WELLINGTON, New Zealand — A New Zealand court on Tuesday stopped a man accused of killing a woman in Shanghai a decade ago from being extradited to China, at least for now, because of concerns he could be tortured.

The long-running case represents the first time China has attempted to extradite a suspect from New Zealand, and the Court of Appeal said the issues in the case were difficult. It concluded torture is illegal in China but remains widespread in its criminal justice system.

The court ruled that New Zealand Justice Minister Andrew Little must reconsider whether Kyung Yup Kim should be extradited to China, where he faces one count of intentional homicide.

The ruling comes as Hong Kong is considering a bill that would allow suspects in the semi-autonomous territory to be extradited to mainland China.
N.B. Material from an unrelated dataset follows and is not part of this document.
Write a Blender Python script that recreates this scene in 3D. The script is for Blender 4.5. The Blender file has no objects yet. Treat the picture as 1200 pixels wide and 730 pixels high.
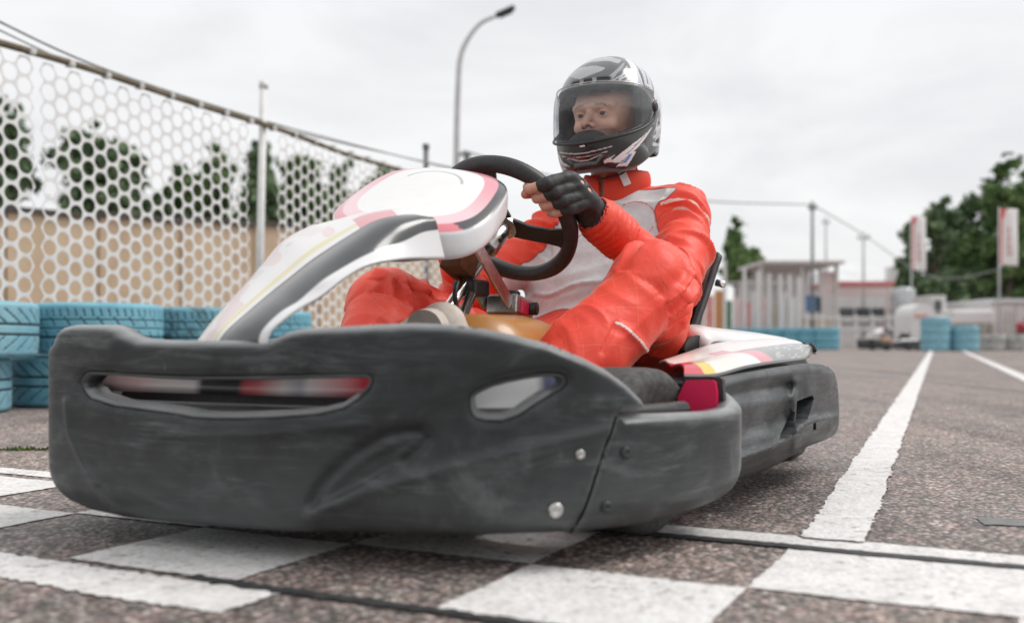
import bpy, bmesh, math, random
import numpy as np
from mathutils import Vector, Matrix
from mathutils.geometry import delaunay_2d_cdt

random.seed(7); RNG = np.random.default_rng(7)
SC = bpy.context.scene
COL = SC.collection
R = math.radians

# ------------------------------------------------------------------ camera
FPX, CX, HY, HC = 1167.0, 600.0, 398.0, 0.28      # focal length (px of a 1200 px frame), horizon row, eye height
cam_d = bpy.data.cameras.new('camera')
cam = bpy.data.objects.new('camera', cam_d); COL.objects.link(cam)
cam.location = (0, 0, HC); cam.rotation_euler = (R(90), 0, 0)
cam_d.sensor_width = 36.0; cam_d.lens = 36.0 * FPX / 1200.0
cam_d.shift_y = (HY - 365.0) / 1200.0
cam_d.clip_start = 0.05; cam_d.clip_end = 2000
cam_d.dof.use_dof = True; cam_d.dof.focus_distance = 1.9; cam_d.dof.aperture_fstop = 2.9
SC.camera = cam

# ------------------------------------------------------------------ sky, sun, exposure
SUN_EL, SUN_AZ = 54.0, 84.0
w = bpy.data.worlds.new('World'); SC.world = w; w.use_nodes = True
nt = w.node_tree; nt.nodes.clear()
N = nt.nodes.new; L = nt.links.new
out = N('ShaderNodeOutputWorld'); bg = N('ShaderNodeBackground'); sky = N('ShaderNodeTexSky')
sky.sky_type = 'NISHITA'; sky.sun_disc = False
sky.sun_elevation = R(SUN_EL); sky.sun_rotation = R(SUN_AZ)
sky.air_density = 1.0; sky.dust_density = 2.0
tc = N('ShaderNodeTexCoord'); mp = N('ShaderNodeMapping'); mp.inputs['Scale'].default_value = (1.6, 1.6, 5.0)
n1 = N('ShaderNodeTexNoise'); n1.inputs['Scale'].default_value = 1.7; n1.inputs['Detail'].default_value = 7; n1.inputs['Roughness'].default_value = 0.55
n1.inputs['Distortion'].default_value = 0.4
rp = N('ShaderNodeValToRGB')
rp.color_ramp.elements[0].position = 0.36; rp.color_ramp.elements[0].color = (6.45, 6.45, 6.55, 1)
rp.color_ramp.elements[1].position = 0.56; rp.color_ramp.elements[1].color = (7.45, 7.45, 7.45, 1)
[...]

The proposal has prompted hundreds of thousands of people to take to the streets in the largest protests there in at least a decade.

Critics believe the legislation would put Hong Kong residents, who were promised they could maintain greater freedoms after the former British colony’s handover to China in 1997, at risk of being entrapped in China’s opaque judicial system.

New Zealand doesn’t have a formal extradition agreement with China and the case is considered an important precedent.

According to court documents, Kim is a South Korean citizen who moved to New Zealand 30 years ago with his family when he was 14. He is accused of killing a 20-year-old woman, Pei Yun Chen, in Shanghai in 2009. Chinese police say they have forensic and circumstantial evidence linking him to the crime.

Kim claims he has a defense to the charge but won’t get a fair trial in China.

Kim was arrested in 2011 and spent five years in New Zealand jails as his extradition case proceeded before he was released on bail.

In its judgment, the court found that China conceals torture, so it’s hard to monitor, and that there are substantial disincentives for anybody who is detained there to report torture. It said that there is a cultural shift away from torture in China.